## BEGIN
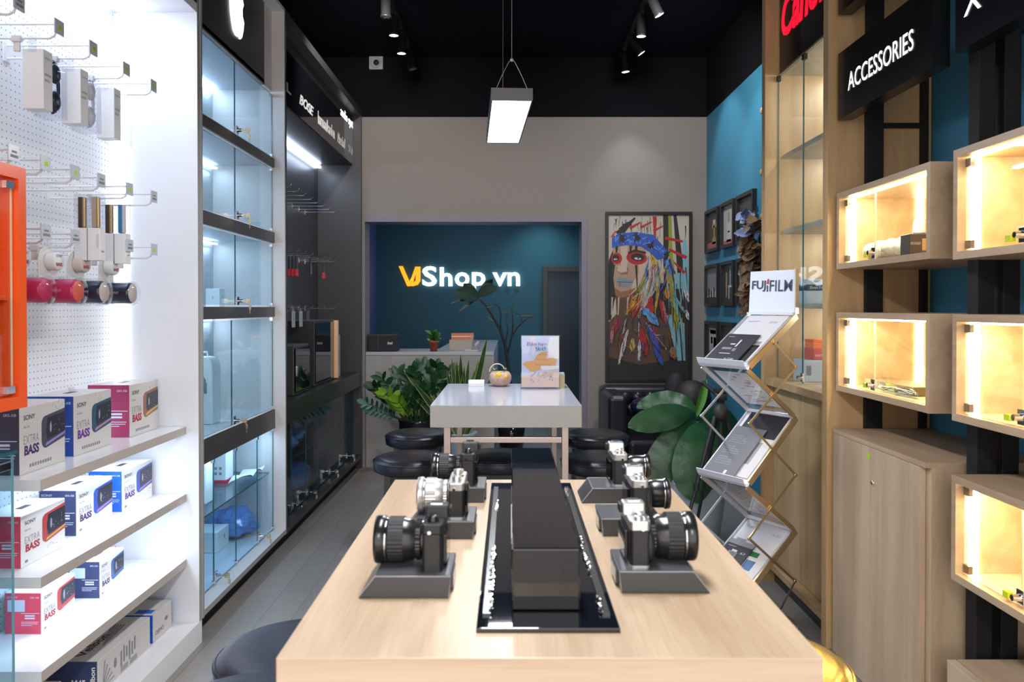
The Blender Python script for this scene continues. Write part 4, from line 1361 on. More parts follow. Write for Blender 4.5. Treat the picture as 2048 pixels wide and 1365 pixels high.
# contents
t = thing('wrap_bundle', 'bundle of folded white wrap in the upper far oak box', 'packaging', (1.505, 3.19, 1.689))
m = MB()
for k in range(6):
    m.ball((0.006 * (k % 2), 0.125 - k * 0.050, 0.043), (0.042, 0.040, 0.036 + 0.005 * (k % 2)), 14)
m.build('roll', pm('cream_wrap', (0.80, 0.74, 0.60), 0.5), t)
tt, o = carton('accessory_box', 'black carton with pale print in the upper far oak box', 1.462, 1.548, 2.93, 3.0, 1.689, 0.080, pm('near_black_carton', (0.045, 0.035, 0.03), 0.4))
txt('GO GOLD', (1.466, 2.93, 1.730), 'F', 0.036, 0.009, PAPER, tt, o)
MB(o).box(1.508, 1.532, 2.9292, 2.93, 1.708, 1.752).build('print', GOLDB, tt)
single('white_jar', MB().lathe([(0.0, 0), (0.020, 0), (0.022, 0.008), (0.020, 0.045), (0.012, 0.058), (0, 0.060)], (1.515, 2.965, 1.7695), 'z', 20), PAPER, 'small white rounded jar on top of the black carton in the oak box', 'jar')
t = thing('flat_pack', 'flat dark cardboard pack in the lower far oak box', 'packaging', (1.575, 3.20, 1.1645))
MB().box(-0.06, 0.06, -0.20, 0.22, 0, 0.035).build('pack', pm('olive_brown_card', (0.14, 0.10, 0.05), 0.5), t, 0.003)
MB().box(-0.0608, -0.06, -0.05, 0.02, 0.005, 0.03).build('sticker', pm('yellow_tag', (0.5, 0.5, 0.02)), t)
t = thing('flat_pack', 'shiny clear plastic sleeve with a cable in front of the dark pack', 'packaging', (1.482, 3.06, 1.1645))
MB().ball((0, 0, 0.018), (0.028, 0.16, 0.018), 18).build('sleeve', FILMY, t)
MB().tube([(0.015 * math.sin(a * 2), -0.13 + a * 0.042, 0.018 + 0.008 * math.cos(a * 3)) for a in [i * 0.4 for i in range(16)]], 0.004, 6).build('cable', pm('tan_cable', (0.5, 0.34, 0.2), 0.4), t)

# floor cabinet under the far boxes
of = (1.62, 3.10, 0)
t = thing('floor_cabinet', 'oak floor cabinet with two plain doors and a small round lock', 'cabinet', of)
OAKF = wood('oak_front', (0.40, 0.275, 0.175), (0.58, 0.44, 0.30), 2)
MB(of).box(1.426, XR - 0.002, 2.72, 3.472, 0.0, 0.955).build('body', OAKF, t)
MB(of).box(1.405, XR - 0.002, 2.70, 3.472, 0.955, 0.973).build('top', OAKH, t)
MB(of).box(1.426, XR - 0.002, 2.70, 2.72, 0.0, 0.955).build('side_panel', OAKF, t)
d1 = MB(of).box(1.405, 1.425, 3.115, 3.471, 0.004, 0.953).build('door', OAKF, t, 0.001, 1)
d2 = MB(of).box(1.405, 1.425, 2.735, 3.112, 0.004, 0.953).build('door', OAKF, t, 0.001, 1)
MB(of).lathe([(0.0, -0.006), (0.008, -0.006), (0.010, -0.003), (0.010, 0)], (1.405, 3.09, 0.82), 'x', 18).build('lock', CHROME, d2)
MB(of).box(1.404, 1.405, 3.12, 3.14, 0.905, 0.928).build('sticker', LIME, d1)
of = (1.62, 2.1, 0)
t = thing('floor_cabinet', 'low oak cabinet at the bottom right corner below the lit boxes', 'cabinet', of)
MB(of).box(1.436, XR - 0.002, 1.5, 2.56, 0.0, 0.35).build('body', OAKF, t)
MB(of).box(1.436, XR - 0.002, 1.5, 2.56, 0.35, 0.367).build('top', OAKH, t)
MB(of).box(1.405, 1.432, 2.04, 2.56, 0.004, 0.367).build('door', OAKF, t, 0.001, 1)
MB(of).box(1.405, 1.432, 1.52, 2.035, 0.004, 0.367).build('door', OAKF, t, 0.001, 1)

# sign boards above the boxes
def sign(label, y0, y1, z0, z1, word, w0, w1, wz0, wz1, mat=LETTER, x=1.42):
    o = (x + 0.03, (y0 + y1) / 2, z0)
    t = thing('sign_board', label, 'sign', o)
    MB(o).box(x, x + 0.06, y0, y1, z0, z1).build('board', SIGNBLACK, t)
    if word:
        txt(word, (x, w0, wz0), 'R', w0 - w1, wz1 - wz0, mat, t, o, 0.002, bold=0.006)
    return t


sign('black sign board with lit white word ACCESSORIES', 2.70, 3.472, 2.31, 2.595, 'ACCESSORIES', 3.367, 2.822, 2.408, 2.483)
sign('black sign board lettered X-SERIES in the top right corner', 1.50, 2.56, 2.31, 2.595, 'X-SERIES', 2.51, 2.03, 2.405, 2.485)
sign('blank black header board high beside the red sign', 2.70, 3.472, 2.765, 3.05, None, 0, 0, 0, 0)
sign('blank black header board above the X-SERIES sign', 1.50, 2.56, 2.765, 3.05, None, 0, 0, 0, 0)

# ---------------------------------------------------------------- tables
TZ = 1.04
X0, X1, Y0, Y1 = -0.307, 0.411, 1.044, 2.13
of = ((X0 + X1) / 2, (Y0 + Y1) / 2, 0)
t = thing('display_table', 'light oak bar table with a thick top in the foreground', 'table', of)
m = MB(of)
m.box(X0, X1, Y0, Y1, TZ - 0.10, TZ, [0, 0, 1, 1, 0, 0])
m.build('tabletop', [TABLE_Y, TABLE_X], t, 0.0015)
for x in (X0 + 0.04, X1 - 0.09):
    for y in (Y0 + 0.04, Y1 - 0.09):
        MB(of).box(x, x + 0.05, y, y + 0.05, 0, TZ - 0.10).build('leg', ROSE, t, 0.002)
MB(of).box(X0 + 0.09, X1 - 0.09, Y1 - 0.08, Y1 - 0.05, 0.22, 0.25).build('rail', ROSE, t)

X0, X1, Y0, Y1 = -0.374, 0.336, 3.74, 4.81
of = ((X0 + X1) / 2, (Y0 + Y1) / 2, 0)
t = thing('bar_table', 'speckled pale stone bar table on square steel legs', 'table', of)
m = MB(of)
m.box(X0, X1, Y0, Y1, TZ - 0.104, TZ, [0, 1, 0, 0, 0, 0])
m.build('tabletop', [STONE, STONET], t, 0.001)
for x in (X0 + 0.06, X1 - 0.09):
    for y in (Y0 + 0.05, Y1 - 0.08):
        MB(of).box(x, x + 0.032, y, y + 0.032, 0, TZ - 0.104).build('leg', ROSE, t, 0.002)
for y in (Y0 + 0.05, Y1 - 0.08):
    MB(of).box(X0 + 0.09, X1 - 0.09, y + 0.004, y + 0.028, 0.855, 0.882).build('rail', ROSE, t, 0.002)
    MB(of).box(X0 + 0.09, X1 - 0.09, y + 0.004, y + 0.028, 0.25, 0.275).build('rail', ROSE, t, 0.002)


# ---------------------------------------------------------------- stools
def make_stool(label, x, y, mat, rz=0.0, group='round padded bar stools', seat_r=0.20, zt=0.745):
    t = thing('bar_stool', label, 'stool', (x, y, 0), rz, group)
    r = seat_r
    m = MB()
    m.lathe([(0.0, zt - 0.085), (r - 0.02, zt - 0.085), (r - 0.004, zt - 0.075), (r, zt - 0.05), (r - 0.002, zt - 0.033)], n=48)
    m.build('seat', mat, t)
    m = MB()
    m.lathe([(r - 0.003, zt - 0.034), (r + 0.003, zt - 0.031), (r + 0.003, zt - 0.025), (r - 0.003, zt - 0.022)], n=48)
    m.build('piping', mat, t)
    m = MB()
    m.lathe([(r - 0.003, zt - 0.024), (r - 0.012, zt - 0.014), (r - 0.035, zt - 0.006), (r - 0.08, zt - 0.001), (0.0, zt + 0.002)], n=48)
    m.build('cushion', mat, t)
    for sx in (-1, 1):
        for sy in (-1, 1):
            m = MB()
            a, b = 0.115, 0.135
            m.prism([(sx * a - 0.016, sy * a - 0.016, zt - 0.085), (sx * a + 0.016, sy * a - 0.016, zt - 0.085), (sx * a + 0.016, sy * a + 0.016, zt - 0.085), (sx * a - 0.016, sy * a + 0.016, zt - 0.085)][::1],
                    (sx * (b - a), sy * (b - a), -(zt - 0.085)))
            m.build('leg', BLACK, t)
    m = MB()
    q = 0.130
    m.box(-q, q, -q - 0.01, -q + 0.01, 0.25, 0.275).box(-q, q, q - 0.01, q + 0.01, 0.25, 0.275)
    m.box(-q - 0.01, -q + 0.01, -q, q, 0.25, 0.275).box(q - 0.01, q + 0.01, -q, q, 0.25, 0.275)
    m.build('footrest', BLACK, t)
    m = MB()
    m.box(-0.125, 0.125, -0.115, -0.095, zt - 0.125, zt - 0.086).box(-0.125, 0.125, 0.095, 0.115, zt - 0.125, zt - 0.086)
    m.box(-0.125, -0.105, -0.115, 0.115, zt - 0.125, zt - 0.086).box(0.105, 0.125, -0.115, 0.115, zt - 0.125, zt - 0.086)
    m.build('seat_frame', BLACK, t)
    return t


make_stool('dark navy padded bar stool left of the oak table', -0.467, 1.795, LEATHERB, 0.2, seat_r=0.19)
make_stool('dark padded bar stool at the lower left corner of the oak table, mostly cut off', -0.455, 1.365, LEATHERB, 0.1, seat_r=0.18, zt=0.812)
make_stool('gold leather bar stool right of the oak table', 0.535, 1.735, GOLD, 0.1)
make_stool('black bar stool at the near left side of the stone table', -0.50, 4.10, LEATHER, 0.05)
make_stool('black bar stool at the far left side of the stone table', -0.56, 4.88, LEATHER, 0.0)
make_stool('black bar stool at the near right side of the stone table', 0.46, 4.10, LEATHER, 0.0)
make_stool('black bar stool at the far right side of the stone table', 0.52, 4.86, LEATHER, 0.0)
make_stool('black bar stool pushed under the middle of the stone table', -0.06, 4.16, LEATHER, 0.0)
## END
» Problem to work on:
From the data above, copy out every line with the string "high" in it.

» Result below:
The Blender Python script for this scene continues. Write part 4, from line 1361 on. More parts follow. Write for Blender 4.5. Treat the picture as 2048 pixels wide and 1365 pixels high.
sign('blank black header board high beside the red sign', 2.70, 3.472, 2.765, 3.05, None, 0, 0, 0, 0)